Task:
Write out only the span of lines that begins at the line with "ob['kind'] = 'stuff'; ob['label'] = 'broken" and ends at the line with "ob['kind'] = 'stuff'; ob['label'] = 'the". Keep both end lines, word for word.

>> start Given data

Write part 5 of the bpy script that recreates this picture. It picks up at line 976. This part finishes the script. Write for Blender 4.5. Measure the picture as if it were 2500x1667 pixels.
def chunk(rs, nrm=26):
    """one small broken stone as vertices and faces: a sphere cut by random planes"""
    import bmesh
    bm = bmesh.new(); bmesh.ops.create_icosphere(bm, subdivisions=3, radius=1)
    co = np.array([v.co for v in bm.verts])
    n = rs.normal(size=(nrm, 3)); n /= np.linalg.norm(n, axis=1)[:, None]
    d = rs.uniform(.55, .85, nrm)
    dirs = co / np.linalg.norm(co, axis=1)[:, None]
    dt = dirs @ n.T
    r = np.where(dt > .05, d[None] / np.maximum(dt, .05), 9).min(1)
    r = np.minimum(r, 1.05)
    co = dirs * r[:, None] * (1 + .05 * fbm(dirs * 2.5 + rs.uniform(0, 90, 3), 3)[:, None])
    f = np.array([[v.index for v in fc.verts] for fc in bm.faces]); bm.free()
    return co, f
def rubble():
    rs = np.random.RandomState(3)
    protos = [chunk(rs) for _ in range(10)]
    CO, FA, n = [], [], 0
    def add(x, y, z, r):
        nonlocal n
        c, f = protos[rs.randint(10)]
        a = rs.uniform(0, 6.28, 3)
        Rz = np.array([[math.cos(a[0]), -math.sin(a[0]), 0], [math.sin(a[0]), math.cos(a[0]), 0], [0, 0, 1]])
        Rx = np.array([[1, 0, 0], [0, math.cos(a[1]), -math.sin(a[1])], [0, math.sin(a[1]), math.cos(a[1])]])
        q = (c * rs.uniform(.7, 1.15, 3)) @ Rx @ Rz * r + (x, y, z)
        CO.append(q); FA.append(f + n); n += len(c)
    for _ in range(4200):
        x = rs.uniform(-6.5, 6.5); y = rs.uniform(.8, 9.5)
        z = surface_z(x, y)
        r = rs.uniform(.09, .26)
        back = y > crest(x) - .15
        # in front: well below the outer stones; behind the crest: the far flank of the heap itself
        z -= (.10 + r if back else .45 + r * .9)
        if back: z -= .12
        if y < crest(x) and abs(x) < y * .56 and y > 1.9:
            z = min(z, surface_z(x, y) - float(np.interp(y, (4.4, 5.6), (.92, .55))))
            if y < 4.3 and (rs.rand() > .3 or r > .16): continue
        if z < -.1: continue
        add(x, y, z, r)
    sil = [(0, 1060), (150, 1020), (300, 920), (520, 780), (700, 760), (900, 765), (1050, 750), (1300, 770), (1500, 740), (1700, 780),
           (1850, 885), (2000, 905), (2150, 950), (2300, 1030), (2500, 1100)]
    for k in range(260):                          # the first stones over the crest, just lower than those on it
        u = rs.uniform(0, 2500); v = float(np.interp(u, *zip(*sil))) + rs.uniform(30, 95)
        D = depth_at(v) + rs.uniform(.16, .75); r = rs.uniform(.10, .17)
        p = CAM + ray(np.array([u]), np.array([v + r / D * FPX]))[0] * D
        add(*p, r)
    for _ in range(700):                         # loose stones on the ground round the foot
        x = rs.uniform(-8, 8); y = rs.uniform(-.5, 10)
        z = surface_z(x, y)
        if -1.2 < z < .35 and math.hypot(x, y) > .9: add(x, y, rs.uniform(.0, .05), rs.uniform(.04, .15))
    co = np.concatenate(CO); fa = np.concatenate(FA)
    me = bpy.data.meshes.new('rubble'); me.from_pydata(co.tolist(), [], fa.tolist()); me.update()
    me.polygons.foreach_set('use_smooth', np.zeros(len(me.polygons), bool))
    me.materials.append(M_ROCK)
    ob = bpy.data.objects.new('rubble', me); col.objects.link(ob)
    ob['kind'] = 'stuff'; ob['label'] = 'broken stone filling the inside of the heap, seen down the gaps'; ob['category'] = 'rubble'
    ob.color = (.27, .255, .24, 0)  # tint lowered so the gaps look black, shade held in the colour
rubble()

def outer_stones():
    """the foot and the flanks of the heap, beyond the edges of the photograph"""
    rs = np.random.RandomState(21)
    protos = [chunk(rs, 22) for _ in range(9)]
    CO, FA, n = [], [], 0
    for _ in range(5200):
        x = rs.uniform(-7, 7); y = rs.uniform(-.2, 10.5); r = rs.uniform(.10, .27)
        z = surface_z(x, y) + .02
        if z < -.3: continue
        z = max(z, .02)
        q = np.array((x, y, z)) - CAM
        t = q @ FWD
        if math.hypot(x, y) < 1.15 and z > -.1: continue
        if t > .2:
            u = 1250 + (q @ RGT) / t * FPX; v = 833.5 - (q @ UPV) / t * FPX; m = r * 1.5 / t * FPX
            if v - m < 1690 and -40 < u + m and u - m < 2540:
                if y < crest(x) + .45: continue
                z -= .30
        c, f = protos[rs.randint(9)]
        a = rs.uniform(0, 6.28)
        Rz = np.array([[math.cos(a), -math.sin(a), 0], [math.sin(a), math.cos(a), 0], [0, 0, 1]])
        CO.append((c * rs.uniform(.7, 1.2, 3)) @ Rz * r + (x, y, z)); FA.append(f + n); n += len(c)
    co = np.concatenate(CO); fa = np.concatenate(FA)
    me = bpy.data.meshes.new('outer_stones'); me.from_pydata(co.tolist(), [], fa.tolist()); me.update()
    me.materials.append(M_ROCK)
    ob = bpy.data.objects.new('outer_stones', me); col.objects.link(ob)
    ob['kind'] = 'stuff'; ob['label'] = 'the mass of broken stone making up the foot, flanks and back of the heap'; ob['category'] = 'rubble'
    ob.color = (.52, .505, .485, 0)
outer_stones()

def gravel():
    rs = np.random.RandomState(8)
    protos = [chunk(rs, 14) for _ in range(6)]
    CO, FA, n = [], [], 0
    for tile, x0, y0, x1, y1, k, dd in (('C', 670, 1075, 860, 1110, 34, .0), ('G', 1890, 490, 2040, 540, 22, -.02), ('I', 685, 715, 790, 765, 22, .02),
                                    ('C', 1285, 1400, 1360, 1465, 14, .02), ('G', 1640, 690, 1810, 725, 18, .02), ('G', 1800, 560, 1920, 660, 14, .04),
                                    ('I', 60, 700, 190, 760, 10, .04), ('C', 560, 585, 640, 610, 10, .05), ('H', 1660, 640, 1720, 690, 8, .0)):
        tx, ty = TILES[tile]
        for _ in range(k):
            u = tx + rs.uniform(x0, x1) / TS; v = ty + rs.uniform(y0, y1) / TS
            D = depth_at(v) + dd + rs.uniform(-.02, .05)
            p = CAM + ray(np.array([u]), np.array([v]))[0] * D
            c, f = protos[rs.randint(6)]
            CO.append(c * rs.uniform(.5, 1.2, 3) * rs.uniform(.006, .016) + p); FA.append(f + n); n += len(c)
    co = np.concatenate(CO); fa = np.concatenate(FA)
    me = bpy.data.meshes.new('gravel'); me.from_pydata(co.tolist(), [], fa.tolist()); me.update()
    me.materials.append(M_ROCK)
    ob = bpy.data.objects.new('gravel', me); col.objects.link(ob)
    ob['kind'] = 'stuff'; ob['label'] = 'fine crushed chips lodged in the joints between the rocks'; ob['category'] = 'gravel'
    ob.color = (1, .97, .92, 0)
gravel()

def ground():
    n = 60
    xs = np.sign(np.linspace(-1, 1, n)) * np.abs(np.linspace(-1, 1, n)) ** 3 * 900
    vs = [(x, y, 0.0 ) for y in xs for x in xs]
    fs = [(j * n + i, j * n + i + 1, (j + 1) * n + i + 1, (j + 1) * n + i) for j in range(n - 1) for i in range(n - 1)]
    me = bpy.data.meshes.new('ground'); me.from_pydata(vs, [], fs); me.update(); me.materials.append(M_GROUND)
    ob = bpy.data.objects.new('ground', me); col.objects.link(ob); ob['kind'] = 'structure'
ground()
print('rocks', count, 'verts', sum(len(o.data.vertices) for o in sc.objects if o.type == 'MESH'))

>> end Given data

Solution for this task:
    ob['kind'] = 'stuff'; ob['label'] = 'broken stone filling the inside of the heap, seen down the gaps'; ob['category'] = 'rubble'
    ob.color = (.27, .255, .24, 0)  # tint lowered so the gaps look black, shade held in the colour
rubble()

def outer_stones():
    """the foot and the flanks of the heap, beyond the edges of the photograph"""
    rs = np.random.RandomState(21)
    protos = [chunk(rs, 22) for _ in range(9)]
    CO, FA, n = [], [], 0
    for _ in range(5200):
        x = rs.uniform(-7, 7); y = rs.uniform(-.2, 10.5); r = rs.uniform(.10, .27)
        z = surface_z(x, y) + .02
        if z < -.3: continue
        z = max(z, .02)
        q = np.array((x, y, z)) - CAM
        t = q @ FWD
        if math.hypot(x, y) < 1.15 and z > -.1: continue
        if t > .2:
            u = 1250 + (q @ RGT) / t * FPX; v = 833.5 - (q @ UPV) / t * FPX; m = r * 1.5 / t * FPX
            if v - m < 1690 and -40 < u + m and u - m < 2540:
                if y < crest(x) + .45: continue
                z -= .30
        c, f = protos[rs.randint(9)]
        a = rs.uniform(0, 6.28)
        Rz = np.array([[math.cos(a), -math.sin(a), 0], [math.sin(a), math.cos(a), 0], [0, 0, 1]])
        CO.append((c * rs.uniform(.7, 1.2, 3)) @ Rz * r + (x, y, z)); FA.append(f + n); n += len(c)
    co = np.concatenate(CO); fa = np.concatenate(FA)
    me = bpy.data.meshes.new('outer_stones'); me.from_pydata(co.tolist(), [], fa.tolist()); me.update()
    me.materials.append(M_ROCK)
    ob = bpy.data.objects.new('outer_stones', me); col.objects.link(ob)
    ob['kind'] = 'stuff'; ob['label'] = 'the mass of broken stone making up the foot, flanks and back of the heap'; ob['category'] = 'rubble'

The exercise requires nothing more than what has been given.